Published online by Cambridge University Press: 05 June 2012
Constitutions ancient and modern
This chapter is a survey of the tendency to cultural uniformity in the formation of the language of modern constitutionalism. It answers the question of why it is so difficult to recognise and affirm cultural diversity in the schools of modern constitutionalism discussed in the last chapter. Or, put differently, why does the black canoe appear to us as a ‘strange multiplicity’, rather than as a normal negotiation among members of a culturally diverse society over how they are going to recognise and accommodate their differences and similarities over time as they paddle the ship of state? The answer is that the language of modern constitutionalism which has come to be authoritative was designed to exclude or assimilate cultural diversity and justify uniformity.

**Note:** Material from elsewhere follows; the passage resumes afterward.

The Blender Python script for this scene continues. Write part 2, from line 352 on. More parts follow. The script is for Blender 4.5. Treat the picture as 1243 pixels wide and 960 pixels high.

The design is difficult to see because this ‘modern’ language has become the customary way of thinking about, reflecting on and envisioning a just constitutional order. Since all three schools share it, disagreeing only over the interpretation and application of some of its terms, forms of critical reflection and narratives, the debates over the legitimacy of cultural diversity reinforce the shared vision. As Wittgenstein described this sort of philosophical problem: ‘A picture held us captive. And we could not get outside it, for it lay in our language and language seemed to repeat it to us inexorably.’
Hence, the tendency is not to notice the philosophical and ideological debates over the last three hundred years between the successful modern theorists and the defenders of diversity who struggled against them in theory and practice.